▸ **Recorded data**:
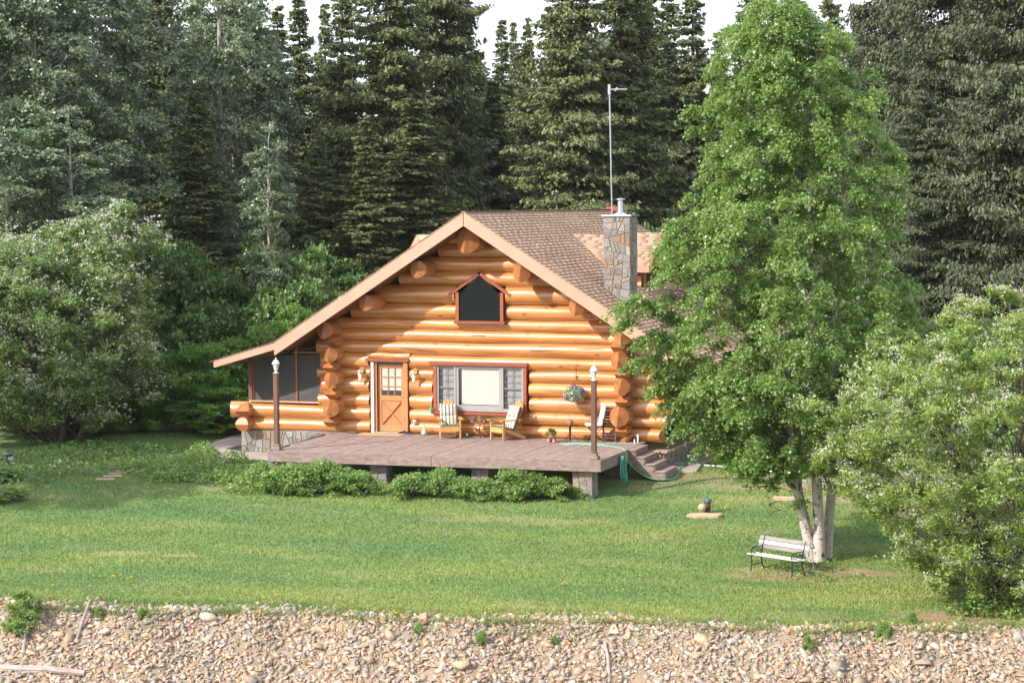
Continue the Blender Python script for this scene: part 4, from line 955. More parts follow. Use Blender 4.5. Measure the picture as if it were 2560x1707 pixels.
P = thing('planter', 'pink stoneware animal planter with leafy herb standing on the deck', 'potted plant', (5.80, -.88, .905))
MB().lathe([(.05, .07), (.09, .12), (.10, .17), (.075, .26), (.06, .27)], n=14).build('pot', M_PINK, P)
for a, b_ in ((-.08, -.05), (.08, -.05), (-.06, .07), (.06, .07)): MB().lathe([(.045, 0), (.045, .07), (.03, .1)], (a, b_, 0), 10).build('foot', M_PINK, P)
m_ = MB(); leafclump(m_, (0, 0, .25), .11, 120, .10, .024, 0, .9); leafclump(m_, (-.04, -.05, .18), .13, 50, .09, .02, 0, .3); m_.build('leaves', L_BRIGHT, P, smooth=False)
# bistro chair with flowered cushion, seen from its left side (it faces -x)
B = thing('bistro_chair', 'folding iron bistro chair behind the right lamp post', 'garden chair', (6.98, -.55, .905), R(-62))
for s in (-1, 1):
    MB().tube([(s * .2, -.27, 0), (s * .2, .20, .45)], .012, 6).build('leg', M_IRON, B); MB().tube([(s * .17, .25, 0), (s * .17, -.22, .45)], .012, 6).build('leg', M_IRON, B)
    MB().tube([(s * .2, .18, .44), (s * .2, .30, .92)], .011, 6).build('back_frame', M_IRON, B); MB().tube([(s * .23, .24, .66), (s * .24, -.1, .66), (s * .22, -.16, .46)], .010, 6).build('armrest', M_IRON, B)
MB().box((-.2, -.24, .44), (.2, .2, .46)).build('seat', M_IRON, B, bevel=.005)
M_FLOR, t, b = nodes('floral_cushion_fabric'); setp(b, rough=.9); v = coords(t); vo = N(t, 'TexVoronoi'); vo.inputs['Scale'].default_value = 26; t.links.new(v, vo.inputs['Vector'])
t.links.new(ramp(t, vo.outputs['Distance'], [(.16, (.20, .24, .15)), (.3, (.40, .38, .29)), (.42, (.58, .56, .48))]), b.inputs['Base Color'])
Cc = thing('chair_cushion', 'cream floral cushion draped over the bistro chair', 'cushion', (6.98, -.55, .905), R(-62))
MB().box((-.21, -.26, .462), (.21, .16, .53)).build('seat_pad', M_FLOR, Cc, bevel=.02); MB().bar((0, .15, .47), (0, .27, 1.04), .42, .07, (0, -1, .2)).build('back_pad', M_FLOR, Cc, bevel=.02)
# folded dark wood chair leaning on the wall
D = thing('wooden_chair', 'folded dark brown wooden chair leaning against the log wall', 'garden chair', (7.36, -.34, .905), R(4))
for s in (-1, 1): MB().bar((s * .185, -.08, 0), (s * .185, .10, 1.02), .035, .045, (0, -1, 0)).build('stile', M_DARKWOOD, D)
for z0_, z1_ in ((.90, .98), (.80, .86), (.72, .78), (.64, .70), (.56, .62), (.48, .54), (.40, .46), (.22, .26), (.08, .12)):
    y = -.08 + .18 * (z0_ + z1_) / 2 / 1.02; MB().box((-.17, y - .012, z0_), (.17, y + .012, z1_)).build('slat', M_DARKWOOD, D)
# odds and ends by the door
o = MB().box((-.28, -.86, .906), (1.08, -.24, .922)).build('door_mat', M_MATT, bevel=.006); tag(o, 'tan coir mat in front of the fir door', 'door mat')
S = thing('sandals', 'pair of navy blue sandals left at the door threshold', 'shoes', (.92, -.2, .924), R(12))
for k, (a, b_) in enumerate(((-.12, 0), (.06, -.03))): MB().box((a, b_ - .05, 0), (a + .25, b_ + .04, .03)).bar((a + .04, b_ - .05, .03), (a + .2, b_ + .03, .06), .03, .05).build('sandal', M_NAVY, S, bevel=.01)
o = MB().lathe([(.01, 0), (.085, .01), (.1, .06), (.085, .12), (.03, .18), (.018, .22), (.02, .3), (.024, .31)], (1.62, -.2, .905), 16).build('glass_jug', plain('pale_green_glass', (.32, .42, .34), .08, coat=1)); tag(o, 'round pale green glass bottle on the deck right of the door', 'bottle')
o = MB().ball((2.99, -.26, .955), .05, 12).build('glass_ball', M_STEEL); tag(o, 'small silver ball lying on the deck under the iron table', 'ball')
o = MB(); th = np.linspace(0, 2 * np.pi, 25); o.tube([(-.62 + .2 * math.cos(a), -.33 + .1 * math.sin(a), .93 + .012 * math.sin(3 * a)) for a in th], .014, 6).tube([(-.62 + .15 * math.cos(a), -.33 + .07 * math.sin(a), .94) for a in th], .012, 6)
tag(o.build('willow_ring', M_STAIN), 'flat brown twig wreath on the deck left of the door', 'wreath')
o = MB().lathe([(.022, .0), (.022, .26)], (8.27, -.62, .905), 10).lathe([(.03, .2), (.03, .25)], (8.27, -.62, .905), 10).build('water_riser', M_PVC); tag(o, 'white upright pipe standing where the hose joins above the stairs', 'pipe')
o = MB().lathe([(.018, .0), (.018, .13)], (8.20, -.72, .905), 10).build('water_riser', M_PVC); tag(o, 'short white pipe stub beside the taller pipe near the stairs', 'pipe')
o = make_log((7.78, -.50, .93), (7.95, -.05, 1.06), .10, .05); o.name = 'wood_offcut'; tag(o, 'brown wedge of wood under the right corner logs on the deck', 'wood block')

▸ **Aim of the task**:
Print each line of the material above exactly, with the pictures removed from your copy.

▸ **Complete output**:
Continue the Blender Python script for this scene: part 4, from line 955. More parts follow. Use Blender 4.5. Measure the picture as if it were 2560x1707 pixels.
P = thing('planter', 'pink stoneware animal planter with leafy herb standing on the deck', 'potted plant', (5.80, -.88, .905))
MB().lathe([(.05, .07), (.09, .12), (.10, .17), (.075, .26), (.06, .27)], n=14).build('pot', M_PINK, P)
for a, b_ in ((-.08, -.05), (.08, -.05), (-.06, .07), (.06, .07)): MB().lathe([(.045, 0), (.045, .07), (.03, .1)], (a, b_, 0), 10).build('foot', M_PINK, P)
m_ = MB(); leafclump(m_, (0, 0, .25), .11, 120, .10, .024, 0, .9); leafclump(m_, (-.04, -.05, .18), .13, 50, .09, .02, 0, .3); m_.build('leaves', L_BRIGHT, P, smooth=False)
# bistro chair with flowered cushion, seen from its left side (it faces -x)
B = thing('bistro_chair', 'folding iron bistro chair behind the right lamp post', 'garden chair', (6.98, -.55, .905), R(-62))
for s in (-1, 1):
    MB().tube([(s * .2, -.27, 0), (s * .2, .20, .45)], .012, 6).build('leg', M_IRON, B); MB().tube([(s * .17, .25, 0), (s * .17, -.22, .45)], .012, 6).build('leg', M_IRON, B)
    MB().tube([(s * .2, .18, .44), (s * .2, .30, .92)], .011, 6).build('back_frame', M_IRON, B); MB().tube([(s * .23, .24, .66), (s * .24, -.1, .66), (s * .22, -.16, .46)], .010, 6).build('armrest', M_IRON, B)
MB().box((-.2, -.24, .44), (.2, .2, .46)).build('seat', M_IRON, B, bevel=.005)
M_FLOR, t, b = nodes('floral_cushion_fabric'); setp(b, rough=.9); v = coords(t); vo = N(t, 'TexVoronoi'); vo.inputs['Scale'].default_value = 26; t.links.new(v, vo.inputs['Vector'])
t.links.new(ramp(t, vo.outputs['Distance'], [(.16, (.20, .24, .15)), (.3, (.40, .38, .29)), (.42, (.58, .56, .48))]), b.inputs['Base Color'])
Cc = thing('chair_cushion', 'cream floral cushion draped over the bistro chair', 'cushion', (6.98, -.55, .905), R(-62))
MB().box((-.21, -.26, .462), (.21, .16, .53)).build('seat_pad', M_FLOR, Cc, bevel=.02); MB().bar((0, .15, .47), (0, .27, 1.04), .42, .07, (0, -1, .2)).build('back_pad', M_FLOR, Cc, bevel=.02)
# folded dark wood chair leaning on the wall
D = thing('wooden_chair', 'folded dark brown wooden chair leaning against the log wall', 'garden chair', (7.36, -.34, .905), R(4))
for s in (-1, 1): MB().bar((s * .185, -.08, 0), (s * .185, .10, 1.02), .035, .045, (0, -1, 0)).build('stile', M_DARKWOOD, D)
for z0_, z1_ in ((.90, .98), (.80, .86), (.72, .78), (.64, .70), (.56, .62), (.48, .54), (.40, .46), (.22, .26), (.08, .12)):
    y = -.08 + .18 * (z0_ + z1_) / 2 / 1.02; MB().box((-.17, y - .012, z0_), (.17, y + .012, z1_)).build('slat', M_DARKWOOD, D)
# odds and ends by the door
o = MB().box((-.28, -.86, .906), (1.08, -.24, .922)).build('door_mat', M_MATT, bevel=.006); tag(o, 'tan coir mat in front of the fir door', 'door mat')
S = thing('sandals', 'pair of navy blue sandals left at the door threshold', 'shoes', (.92, -.2, .924), R(12))
for k, (a, b_) in enumerate(((-.12, 0), (.06, -.03))): MB().box((a, b_ - .05, 0), (a + .25, b_ + .04, .03)).bar((a + .04, b_ - .05, .03), (a + .2, b_ + .03, .06), .03, .05).build('sandal', M_NAVY, S, bevel=.01)
o = MB().lathe([(.01, 0), (.085, .01), (.1, .06), (.085, .12), (.03, .18), (.018, .22), (.02, .3), (.024, .31)], (1.62, -.2, .905), 16).build('glass_jug', plain('pale_green_glass', (.32, .42, .34), .08, coat=1)); tag(o, 'round pale green glass bottle on the deck right of the door', 'bottle')
o = MB().ball((2.99, -.26, .955), .05, 12).build('glass_ball', M_STEEL); tag(o, 'small silver ball lying on the deck under the iron table', 'ball')
o = MB(); th = np.linspace(0, 2 * np.pi, 25); o.tube([(-.62 + .2 * math.cos(a), -.33 + .1 * math.sin(a), .93 + .012 * math.sin(3 * a)) for a in th], .014, 6).tube([(-.62 + .15 * math.cos(a), -.33 + .07 * math.sin(a), .94) for a in th], .012, 6)
tag(o.build('willow_ring', M_STAIN), 'flat brown twig wreath on the deck left of the door', 'wreath')
o = MB().lathe([(.022, .0), (.022, .26)], (8.27, -.62, .905), 10).lathe([(.03, .2), (.03, .25)], (8.27, -.62, .905), 10).build('water_riser', M_PVC); tag(o, 'white upright pipe standing where the hose joins above the stairs', 'pipe')
o = MB().lathe([(.018, .0), (.018, .13)], (8.20, -.72, .905), 10).build('water_riser', M_PVC); tag(o, 'short white pipe stub beside the taller pipe near the stairs', 'pipe')
o = make_log((7.78, -.50, .93), (7.95, -.05, 1.06), .10, .05); o.name = 'wood_offcut'; tag(o, 'brown wedge of wood under the right corner logs on the deck', 'wood block')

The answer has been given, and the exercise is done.